Transcribe only the lines of the listing below from the one holding "bm = B(); zb" through the one holding "if f.normal.y <", inclusive, without any change.

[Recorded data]
====

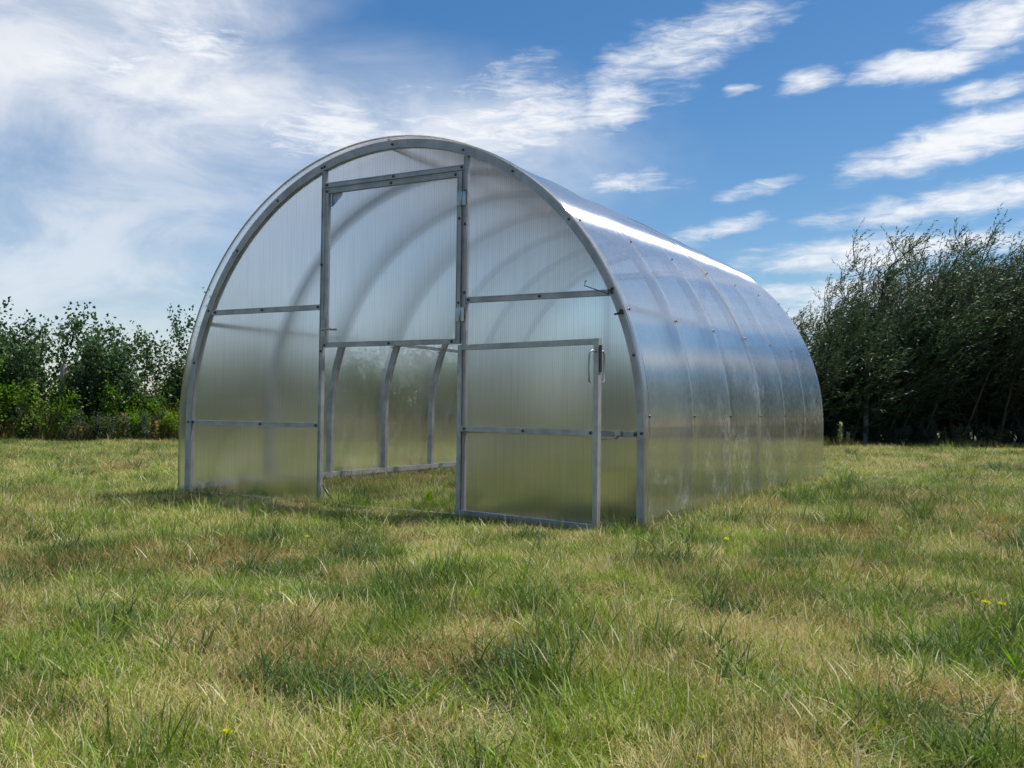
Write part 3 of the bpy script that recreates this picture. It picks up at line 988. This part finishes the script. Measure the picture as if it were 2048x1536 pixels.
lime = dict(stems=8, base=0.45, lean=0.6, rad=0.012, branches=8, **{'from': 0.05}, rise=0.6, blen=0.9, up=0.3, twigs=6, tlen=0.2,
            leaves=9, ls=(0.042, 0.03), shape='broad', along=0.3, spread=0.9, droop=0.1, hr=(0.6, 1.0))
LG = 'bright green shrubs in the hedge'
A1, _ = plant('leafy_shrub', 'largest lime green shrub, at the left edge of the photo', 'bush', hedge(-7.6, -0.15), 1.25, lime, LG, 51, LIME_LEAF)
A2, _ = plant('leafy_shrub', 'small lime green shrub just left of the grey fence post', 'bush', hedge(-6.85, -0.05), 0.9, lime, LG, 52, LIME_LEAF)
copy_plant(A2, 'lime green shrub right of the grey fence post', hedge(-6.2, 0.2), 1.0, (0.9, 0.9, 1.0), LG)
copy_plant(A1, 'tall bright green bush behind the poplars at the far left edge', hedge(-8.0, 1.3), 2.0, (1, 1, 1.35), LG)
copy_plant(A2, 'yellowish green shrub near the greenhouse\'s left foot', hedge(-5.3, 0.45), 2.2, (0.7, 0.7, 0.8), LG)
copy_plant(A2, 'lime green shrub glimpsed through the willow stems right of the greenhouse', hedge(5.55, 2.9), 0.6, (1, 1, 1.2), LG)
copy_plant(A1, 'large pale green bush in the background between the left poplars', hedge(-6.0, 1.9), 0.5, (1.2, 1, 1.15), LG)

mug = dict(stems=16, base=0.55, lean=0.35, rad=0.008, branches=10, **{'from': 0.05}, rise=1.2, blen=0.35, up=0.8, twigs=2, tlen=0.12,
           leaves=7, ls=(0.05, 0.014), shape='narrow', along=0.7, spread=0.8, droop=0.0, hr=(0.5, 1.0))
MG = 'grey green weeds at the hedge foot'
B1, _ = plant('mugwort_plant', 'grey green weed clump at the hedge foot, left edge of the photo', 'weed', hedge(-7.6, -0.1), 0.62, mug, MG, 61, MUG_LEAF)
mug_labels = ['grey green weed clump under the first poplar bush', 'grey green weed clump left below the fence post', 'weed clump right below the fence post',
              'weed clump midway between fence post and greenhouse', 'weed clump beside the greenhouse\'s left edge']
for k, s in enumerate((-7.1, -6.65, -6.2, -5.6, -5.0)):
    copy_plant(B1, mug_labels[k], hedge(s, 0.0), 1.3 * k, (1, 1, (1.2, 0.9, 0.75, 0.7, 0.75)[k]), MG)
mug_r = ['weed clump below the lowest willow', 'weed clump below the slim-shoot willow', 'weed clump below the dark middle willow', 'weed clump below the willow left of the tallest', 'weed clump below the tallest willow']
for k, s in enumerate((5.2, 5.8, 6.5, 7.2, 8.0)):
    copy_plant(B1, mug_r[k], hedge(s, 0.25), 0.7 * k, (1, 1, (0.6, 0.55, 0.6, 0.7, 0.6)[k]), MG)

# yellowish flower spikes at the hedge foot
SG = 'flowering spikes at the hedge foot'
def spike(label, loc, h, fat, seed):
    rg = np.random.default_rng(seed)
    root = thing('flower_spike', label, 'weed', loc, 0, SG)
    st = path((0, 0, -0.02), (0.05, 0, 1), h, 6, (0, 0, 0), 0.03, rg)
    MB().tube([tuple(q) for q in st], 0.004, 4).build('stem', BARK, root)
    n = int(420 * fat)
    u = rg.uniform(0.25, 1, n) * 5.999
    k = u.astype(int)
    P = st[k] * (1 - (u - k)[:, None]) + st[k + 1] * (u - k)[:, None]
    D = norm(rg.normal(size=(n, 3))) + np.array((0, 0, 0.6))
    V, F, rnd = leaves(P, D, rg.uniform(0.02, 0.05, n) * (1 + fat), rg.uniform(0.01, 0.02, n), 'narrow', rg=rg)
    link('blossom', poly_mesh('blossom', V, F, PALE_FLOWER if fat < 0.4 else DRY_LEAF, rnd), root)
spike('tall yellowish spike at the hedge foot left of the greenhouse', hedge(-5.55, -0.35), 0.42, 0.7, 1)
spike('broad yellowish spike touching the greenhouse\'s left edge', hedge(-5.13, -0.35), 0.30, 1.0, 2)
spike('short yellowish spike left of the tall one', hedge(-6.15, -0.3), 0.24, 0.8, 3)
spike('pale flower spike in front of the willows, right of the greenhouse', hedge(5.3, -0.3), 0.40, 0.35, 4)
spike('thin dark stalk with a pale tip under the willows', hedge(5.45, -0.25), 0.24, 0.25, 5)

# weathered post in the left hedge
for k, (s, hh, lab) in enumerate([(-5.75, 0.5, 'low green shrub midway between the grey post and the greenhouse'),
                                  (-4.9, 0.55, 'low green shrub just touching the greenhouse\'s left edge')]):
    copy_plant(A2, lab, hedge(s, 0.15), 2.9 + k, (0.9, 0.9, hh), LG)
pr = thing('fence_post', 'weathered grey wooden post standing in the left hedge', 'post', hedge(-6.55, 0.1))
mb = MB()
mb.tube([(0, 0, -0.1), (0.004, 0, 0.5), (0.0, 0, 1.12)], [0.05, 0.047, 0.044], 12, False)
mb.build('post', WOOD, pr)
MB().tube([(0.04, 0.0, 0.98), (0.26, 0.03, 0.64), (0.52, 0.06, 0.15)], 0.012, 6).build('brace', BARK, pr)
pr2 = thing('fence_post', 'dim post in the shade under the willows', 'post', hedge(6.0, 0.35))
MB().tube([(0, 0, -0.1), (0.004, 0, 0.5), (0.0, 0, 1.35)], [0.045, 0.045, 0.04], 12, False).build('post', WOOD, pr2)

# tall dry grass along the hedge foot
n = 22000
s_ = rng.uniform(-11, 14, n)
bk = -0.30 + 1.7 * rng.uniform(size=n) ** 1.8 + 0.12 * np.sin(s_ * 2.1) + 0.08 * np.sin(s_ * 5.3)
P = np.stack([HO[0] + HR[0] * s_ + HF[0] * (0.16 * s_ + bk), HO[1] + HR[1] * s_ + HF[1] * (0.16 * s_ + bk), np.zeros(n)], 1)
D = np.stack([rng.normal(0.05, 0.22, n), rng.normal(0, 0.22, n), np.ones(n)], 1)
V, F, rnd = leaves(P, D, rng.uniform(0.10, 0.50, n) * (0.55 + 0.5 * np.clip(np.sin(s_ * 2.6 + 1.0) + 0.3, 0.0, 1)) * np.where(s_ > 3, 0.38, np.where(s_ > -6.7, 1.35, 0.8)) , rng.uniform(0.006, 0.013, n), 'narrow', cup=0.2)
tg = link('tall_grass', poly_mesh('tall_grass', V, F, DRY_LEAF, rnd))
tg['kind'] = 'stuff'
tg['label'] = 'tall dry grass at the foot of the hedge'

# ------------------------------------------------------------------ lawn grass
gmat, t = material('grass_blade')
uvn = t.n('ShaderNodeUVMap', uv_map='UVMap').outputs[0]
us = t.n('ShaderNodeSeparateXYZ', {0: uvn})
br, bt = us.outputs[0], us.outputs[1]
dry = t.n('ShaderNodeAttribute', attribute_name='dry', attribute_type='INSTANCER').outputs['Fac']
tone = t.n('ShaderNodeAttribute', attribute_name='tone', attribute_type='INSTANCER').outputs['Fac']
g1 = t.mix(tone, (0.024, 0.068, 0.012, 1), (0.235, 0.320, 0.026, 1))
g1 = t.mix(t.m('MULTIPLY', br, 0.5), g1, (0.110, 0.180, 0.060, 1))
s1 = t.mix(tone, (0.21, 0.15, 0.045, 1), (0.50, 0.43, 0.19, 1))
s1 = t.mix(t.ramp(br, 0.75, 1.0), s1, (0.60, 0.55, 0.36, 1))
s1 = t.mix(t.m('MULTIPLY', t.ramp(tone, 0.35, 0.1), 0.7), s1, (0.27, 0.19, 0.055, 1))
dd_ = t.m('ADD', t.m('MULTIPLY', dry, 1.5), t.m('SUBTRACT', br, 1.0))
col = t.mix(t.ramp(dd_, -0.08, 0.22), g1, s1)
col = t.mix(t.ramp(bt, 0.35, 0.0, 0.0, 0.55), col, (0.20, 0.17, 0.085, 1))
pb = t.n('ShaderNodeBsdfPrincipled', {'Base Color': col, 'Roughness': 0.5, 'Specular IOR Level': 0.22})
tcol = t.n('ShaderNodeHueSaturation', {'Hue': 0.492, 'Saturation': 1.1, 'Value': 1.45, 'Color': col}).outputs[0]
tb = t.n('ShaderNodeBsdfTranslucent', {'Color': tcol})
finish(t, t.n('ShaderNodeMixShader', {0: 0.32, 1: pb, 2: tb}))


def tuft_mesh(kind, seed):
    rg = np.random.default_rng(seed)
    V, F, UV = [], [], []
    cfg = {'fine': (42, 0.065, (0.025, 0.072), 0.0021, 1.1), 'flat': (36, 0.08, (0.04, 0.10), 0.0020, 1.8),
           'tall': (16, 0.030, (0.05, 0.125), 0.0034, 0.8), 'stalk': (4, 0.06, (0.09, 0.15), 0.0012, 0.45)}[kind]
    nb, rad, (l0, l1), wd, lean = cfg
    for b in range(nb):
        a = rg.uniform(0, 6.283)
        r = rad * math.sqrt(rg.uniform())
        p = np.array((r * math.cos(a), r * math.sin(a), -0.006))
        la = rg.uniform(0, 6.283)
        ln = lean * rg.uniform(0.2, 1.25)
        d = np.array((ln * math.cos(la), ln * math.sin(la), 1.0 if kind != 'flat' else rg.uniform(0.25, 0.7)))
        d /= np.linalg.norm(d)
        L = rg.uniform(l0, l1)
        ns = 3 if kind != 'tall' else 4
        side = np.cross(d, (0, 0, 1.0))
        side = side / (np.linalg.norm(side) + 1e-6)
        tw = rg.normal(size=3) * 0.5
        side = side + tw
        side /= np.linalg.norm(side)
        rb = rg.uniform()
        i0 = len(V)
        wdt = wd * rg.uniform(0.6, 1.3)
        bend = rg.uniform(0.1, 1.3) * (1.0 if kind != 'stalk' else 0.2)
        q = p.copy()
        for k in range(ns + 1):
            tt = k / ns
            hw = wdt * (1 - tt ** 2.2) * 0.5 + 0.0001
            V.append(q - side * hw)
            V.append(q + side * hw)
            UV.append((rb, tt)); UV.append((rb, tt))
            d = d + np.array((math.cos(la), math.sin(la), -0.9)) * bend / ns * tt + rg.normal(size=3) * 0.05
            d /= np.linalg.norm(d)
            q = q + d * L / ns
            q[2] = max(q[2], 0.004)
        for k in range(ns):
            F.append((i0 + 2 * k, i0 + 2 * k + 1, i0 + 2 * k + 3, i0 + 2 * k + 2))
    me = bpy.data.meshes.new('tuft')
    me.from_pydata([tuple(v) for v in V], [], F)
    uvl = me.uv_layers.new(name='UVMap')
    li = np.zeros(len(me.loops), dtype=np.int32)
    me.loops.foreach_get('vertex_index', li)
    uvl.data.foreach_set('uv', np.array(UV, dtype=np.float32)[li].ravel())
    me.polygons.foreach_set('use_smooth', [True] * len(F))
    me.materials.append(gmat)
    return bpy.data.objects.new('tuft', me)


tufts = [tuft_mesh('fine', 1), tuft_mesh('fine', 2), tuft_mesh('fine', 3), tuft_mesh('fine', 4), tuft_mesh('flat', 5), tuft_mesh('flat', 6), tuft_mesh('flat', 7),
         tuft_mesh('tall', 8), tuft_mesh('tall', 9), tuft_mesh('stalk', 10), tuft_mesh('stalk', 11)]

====

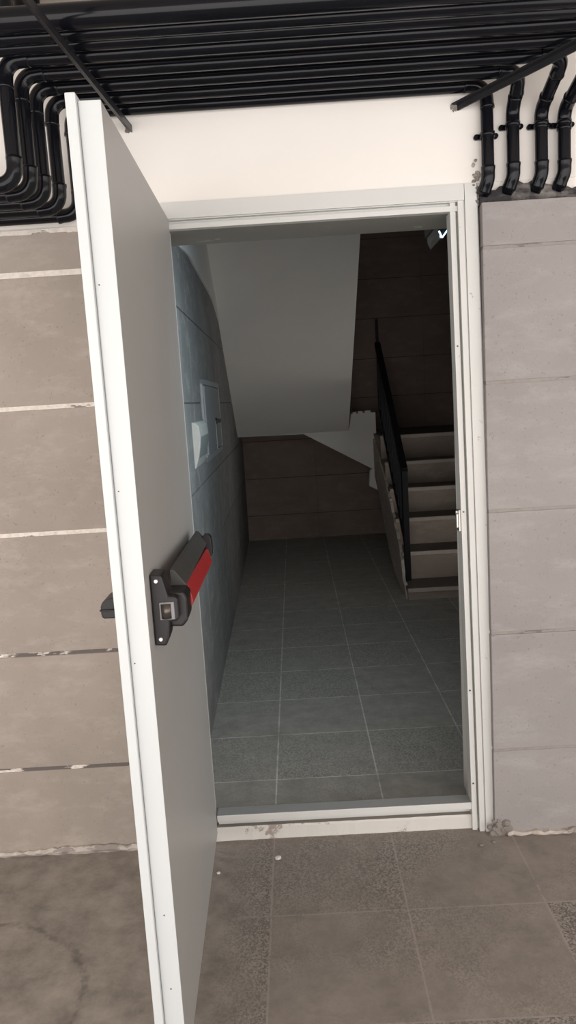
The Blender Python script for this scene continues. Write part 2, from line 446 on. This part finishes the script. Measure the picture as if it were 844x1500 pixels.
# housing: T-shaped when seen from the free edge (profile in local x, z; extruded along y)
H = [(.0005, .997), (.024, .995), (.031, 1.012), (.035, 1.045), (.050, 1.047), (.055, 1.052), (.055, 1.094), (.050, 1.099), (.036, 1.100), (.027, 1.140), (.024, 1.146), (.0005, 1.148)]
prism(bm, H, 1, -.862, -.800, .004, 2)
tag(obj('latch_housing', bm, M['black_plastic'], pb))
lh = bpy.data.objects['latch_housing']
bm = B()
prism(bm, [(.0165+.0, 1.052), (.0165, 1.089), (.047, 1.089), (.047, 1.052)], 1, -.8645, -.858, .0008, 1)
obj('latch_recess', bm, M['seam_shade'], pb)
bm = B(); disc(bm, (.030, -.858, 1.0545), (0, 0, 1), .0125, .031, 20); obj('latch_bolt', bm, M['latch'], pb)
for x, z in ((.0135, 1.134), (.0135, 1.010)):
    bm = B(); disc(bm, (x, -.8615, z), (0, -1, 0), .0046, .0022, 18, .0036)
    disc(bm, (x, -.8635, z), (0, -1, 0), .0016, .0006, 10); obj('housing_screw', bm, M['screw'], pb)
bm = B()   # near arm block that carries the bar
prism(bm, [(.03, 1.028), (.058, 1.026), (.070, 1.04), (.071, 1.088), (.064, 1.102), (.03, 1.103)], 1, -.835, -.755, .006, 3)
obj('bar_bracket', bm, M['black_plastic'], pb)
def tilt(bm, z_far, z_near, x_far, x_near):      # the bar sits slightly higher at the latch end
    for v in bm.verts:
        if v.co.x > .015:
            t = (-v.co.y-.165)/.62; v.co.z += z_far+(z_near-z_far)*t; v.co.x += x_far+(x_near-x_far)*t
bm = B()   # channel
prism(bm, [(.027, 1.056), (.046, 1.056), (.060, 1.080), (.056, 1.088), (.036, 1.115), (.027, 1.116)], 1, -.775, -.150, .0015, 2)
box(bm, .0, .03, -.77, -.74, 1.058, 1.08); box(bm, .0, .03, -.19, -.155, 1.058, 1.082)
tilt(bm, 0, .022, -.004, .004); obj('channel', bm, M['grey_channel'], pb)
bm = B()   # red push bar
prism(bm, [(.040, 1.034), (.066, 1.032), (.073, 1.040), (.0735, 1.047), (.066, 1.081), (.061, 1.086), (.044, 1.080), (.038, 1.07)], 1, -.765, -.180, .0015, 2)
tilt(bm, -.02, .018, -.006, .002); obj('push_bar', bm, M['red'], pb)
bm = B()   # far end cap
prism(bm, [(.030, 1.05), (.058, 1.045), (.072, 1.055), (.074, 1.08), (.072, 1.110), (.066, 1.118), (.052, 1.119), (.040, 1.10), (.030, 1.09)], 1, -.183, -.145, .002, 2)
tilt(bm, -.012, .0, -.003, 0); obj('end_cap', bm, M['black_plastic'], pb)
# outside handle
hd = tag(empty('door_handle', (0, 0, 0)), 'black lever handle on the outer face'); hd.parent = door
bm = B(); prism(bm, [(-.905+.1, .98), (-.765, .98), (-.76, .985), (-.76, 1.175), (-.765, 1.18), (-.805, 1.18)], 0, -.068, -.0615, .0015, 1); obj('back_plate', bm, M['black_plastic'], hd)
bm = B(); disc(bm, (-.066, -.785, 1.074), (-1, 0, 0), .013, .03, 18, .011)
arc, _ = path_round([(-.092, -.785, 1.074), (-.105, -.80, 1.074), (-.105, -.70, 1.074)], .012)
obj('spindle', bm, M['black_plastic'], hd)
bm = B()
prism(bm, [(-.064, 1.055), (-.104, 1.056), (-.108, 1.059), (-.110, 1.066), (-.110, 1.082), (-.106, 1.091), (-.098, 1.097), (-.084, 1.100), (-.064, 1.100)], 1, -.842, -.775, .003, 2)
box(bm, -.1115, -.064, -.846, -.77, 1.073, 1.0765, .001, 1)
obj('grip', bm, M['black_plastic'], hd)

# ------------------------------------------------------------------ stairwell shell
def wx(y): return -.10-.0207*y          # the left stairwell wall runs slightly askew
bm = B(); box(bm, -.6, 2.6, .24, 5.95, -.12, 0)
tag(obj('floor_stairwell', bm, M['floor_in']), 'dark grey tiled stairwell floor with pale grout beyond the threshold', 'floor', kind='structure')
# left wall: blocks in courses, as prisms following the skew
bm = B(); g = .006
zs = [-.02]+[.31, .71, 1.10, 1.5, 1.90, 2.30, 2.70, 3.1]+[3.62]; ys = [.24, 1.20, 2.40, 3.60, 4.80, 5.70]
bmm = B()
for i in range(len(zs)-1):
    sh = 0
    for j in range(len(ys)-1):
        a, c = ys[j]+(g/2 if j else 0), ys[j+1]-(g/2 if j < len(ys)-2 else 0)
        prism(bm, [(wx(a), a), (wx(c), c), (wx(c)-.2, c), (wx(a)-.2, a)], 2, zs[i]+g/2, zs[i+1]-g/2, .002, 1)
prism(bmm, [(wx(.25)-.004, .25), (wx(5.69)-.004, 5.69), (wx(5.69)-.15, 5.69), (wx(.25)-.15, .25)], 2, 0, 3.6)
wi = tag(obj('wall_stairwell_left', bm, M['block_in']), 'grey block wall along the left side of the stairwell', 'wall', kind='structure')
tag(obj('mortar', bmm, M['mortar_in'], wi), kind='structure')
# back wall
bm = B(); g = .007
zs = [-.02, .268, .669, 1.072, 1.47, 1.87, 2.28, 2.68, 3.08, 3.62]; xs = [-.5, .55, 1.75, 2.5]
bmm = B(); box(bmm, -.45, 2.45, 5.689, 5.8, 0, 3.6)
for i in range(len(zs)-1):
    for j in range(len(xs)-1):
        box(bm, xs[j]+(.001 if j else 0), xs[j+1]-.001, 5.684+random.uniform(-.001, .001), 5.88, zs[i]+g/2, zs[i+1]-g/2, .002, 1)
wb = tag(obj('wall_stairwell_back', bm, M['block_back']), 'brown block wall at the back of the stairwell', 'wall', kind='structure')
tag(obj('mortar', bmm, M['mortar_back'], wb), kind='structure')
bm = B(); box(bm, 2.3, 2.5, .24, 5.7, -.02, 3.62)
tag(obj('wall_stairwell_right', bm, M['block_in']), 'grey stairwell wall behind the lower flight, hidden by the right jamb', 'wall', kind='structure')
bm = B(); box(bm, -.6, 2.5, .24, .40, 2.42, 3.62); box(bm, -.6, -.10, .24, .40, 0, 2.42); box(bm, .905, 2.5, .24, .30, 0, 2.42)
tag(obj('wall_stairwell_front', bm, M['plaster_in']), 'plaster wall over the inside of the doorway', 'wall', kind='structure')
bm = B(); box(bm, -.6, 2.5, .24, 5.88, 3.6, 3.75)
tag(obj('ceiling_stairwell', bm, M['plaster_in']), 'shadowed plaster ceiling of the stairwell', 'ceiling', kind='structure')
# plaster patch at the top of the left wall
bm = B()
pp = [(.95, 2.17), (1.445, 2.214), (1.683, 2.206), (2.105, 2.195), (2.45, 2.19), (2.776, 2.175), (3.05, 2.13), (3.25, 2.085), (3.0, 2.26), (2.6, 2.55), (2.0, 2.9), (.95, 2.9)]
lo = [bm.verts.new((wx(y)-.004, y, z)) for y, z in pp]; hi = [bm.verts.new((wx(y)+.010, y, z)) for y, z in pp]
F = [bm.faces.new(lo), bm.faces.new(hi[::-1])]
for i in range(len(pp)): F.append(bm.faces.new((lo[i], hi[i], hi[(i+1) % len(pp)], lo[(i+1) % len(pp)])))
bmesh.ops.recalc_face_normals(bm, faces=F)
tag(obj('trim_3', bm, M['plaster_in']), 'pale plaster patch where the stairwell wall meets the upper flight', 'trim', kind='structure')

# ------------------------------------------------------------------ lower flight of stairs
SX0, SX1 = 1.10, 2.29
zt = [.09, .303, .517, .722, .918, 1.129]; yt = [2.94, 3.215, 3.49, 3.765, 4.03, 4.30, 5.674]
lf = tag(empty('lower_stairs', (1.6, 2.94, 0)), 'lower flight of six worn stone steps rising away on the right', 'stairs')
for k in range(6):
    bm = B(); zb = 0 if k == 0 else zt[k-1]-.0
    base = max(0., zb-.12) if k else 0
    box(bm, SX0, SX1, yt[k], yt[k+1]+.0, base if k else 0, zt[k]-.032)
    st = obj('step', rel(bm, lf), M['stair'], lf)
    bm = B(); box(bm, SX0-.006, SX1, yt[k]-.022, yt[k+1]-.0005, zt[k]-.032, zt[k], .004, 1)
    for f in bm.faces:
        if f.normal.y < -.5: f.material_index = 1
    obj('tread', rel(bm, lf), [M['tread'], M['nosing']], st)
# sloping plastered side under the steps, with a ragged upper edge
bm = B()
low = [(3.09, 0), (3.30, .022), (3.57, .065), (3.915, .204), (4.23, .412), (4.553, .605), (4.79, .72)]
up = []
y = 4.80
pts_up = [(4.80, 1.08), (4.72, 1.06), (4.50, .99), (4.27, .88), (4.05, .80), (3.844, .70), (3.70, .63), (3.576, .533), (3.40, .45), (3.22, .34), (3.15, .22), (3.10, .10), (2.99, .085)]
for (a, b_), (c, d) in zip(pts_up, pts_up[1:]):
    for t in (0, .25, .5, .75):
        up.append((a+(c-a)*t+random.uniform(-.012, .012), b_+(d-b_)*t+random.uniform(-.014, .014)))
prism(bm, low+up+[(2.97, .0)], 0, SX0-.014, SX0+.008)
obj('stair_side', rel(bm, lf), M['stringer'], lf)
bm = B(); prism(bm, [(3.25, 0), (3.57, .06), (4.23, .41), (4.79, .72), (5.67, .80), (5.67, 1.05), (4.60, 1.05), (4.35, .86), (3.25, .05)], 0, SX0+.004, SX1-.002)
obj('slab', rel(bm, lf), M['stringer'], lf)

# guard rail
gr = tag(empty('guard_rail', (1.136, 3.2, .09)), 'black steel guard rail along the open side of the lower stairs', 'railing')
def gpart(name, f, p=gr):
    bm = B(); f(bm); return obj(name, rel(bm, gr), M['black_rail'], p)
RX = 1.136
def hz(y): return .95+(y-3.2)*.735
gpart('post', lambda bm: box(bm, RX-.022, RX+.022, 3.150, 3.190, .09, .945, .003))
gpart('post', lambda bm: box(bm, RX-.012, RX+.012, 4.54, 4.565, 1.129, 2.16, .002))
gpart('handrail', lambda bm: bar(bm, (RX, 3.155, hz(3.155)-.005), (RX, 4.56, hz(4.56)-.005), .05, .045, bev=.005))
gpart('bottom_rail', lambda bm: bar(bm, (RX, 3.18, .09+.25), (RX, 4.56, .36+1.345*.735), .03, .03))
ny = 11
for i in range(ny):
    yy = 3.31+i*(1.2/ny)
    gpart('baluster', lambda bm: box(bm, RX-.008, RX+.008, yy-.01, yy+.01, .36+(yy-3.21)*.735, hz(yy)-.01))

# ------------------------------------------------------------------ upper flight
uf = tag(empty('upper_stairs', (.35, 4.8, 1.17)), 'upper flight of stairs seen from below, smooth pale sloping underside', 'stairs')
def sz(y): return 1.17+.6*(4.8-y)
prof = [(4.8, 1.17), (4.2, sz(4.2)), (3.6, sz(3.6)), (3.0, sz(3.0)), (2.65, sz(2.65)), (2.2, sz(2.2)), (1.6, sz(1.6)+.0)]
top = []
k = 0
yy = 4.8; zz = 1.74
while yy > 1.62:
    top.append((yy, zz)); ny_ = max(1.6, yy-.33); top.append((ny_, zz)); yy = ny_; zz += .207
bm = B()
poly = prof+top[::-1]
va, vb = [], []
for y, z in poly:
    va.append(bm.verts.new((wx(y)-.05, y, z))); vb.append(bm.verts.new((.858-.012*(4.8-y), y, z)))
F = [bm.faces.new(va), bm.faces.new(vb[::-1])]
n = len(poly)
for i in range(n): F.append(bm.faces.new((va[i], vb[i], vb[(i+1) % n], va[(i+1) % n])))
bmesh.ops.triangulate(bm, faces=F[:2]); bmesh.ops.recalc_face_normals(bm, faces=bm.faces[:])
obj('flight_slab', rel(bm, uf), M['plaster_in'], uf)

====

_Response_
    bm = B(); zb = 0 if k == 0 else zt[k-1]-.0
    base = max(0., zb-.12) if k else 0
    box(bm, SX0, SX1, yt[k], yt[k+1]+.0, base if k else 0, zt[k]-.032)
    st = obj('step', rel(bm, lf), M['stair'], lf)
    bm = B(); box(bm, SX0-.006, SX1, yt[k]-.022, yt[k+1]-.0005, zt[k]-.032, zt[k], .004, 1)
    for f in bm.faces:
        if f.normal.y < -.5: f.material_index = 1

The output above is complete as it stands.